For many consumers, the jig is up.
After years of supersizing our houses, cars, meals and closets, Americans' buying binge seems to be over.
Hung over and remorseful consumers' overindulgent days may be behind them. Personal consumption this year might fall to levels not seen since 1942, some economists predict. Personal savings are on the rise, too. For the first time since 1952, when the Federal Reserve Bank began tracking it, household debt is declining.
Will this newfound self-restraint lead to lasting change in behavior?
Consumer behaviorists, retail analysts and business leaders believe some budget-motivated changes will stick. Talk abounds of a "new normal" level of consumerism. When we start spending again, people will make purchases based on the environment, family and citizenship, not on hoarding. They'll go for one really great sweater, instead of a dozen.

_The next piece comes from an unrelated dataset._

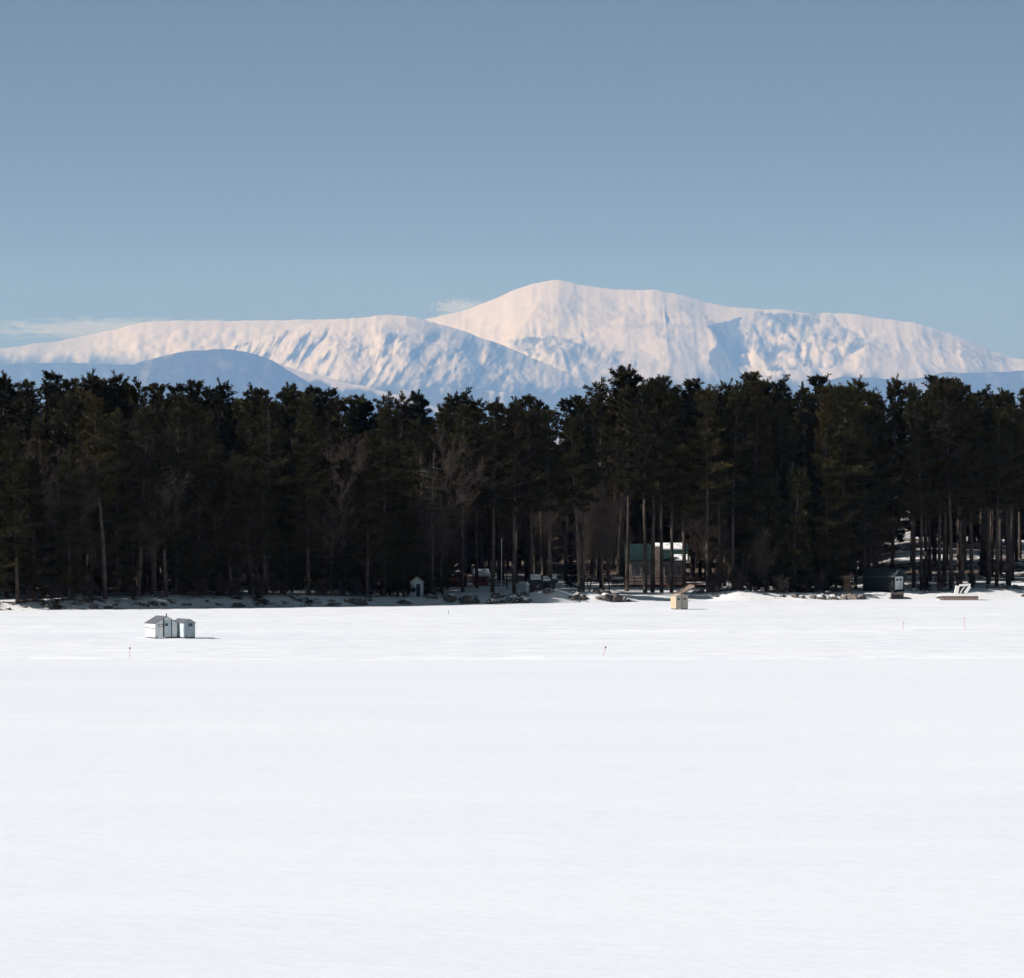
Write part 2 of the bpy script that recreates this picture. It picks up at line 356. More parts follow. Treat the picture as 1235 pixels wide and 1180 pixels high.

But economists predict that consumers will have short memories, based on how the economy has behaved through 10 previous recessions since World War II.
"I'd be very suspect of that argument that we're going to see permanent change," said researcher and economist Art Rolnick, the Minneapolis Federal Reserve Bank's resident optimist. "We think the economy, within a year or so, will be back on its trend rate of growth of 2.5 or 3 percent. And job creation will start up again. If the stock market goes up to even 11,000, a lot of this wealth is recaptured.
"When people feel more secure, they're going to go back to their old patterns," he said.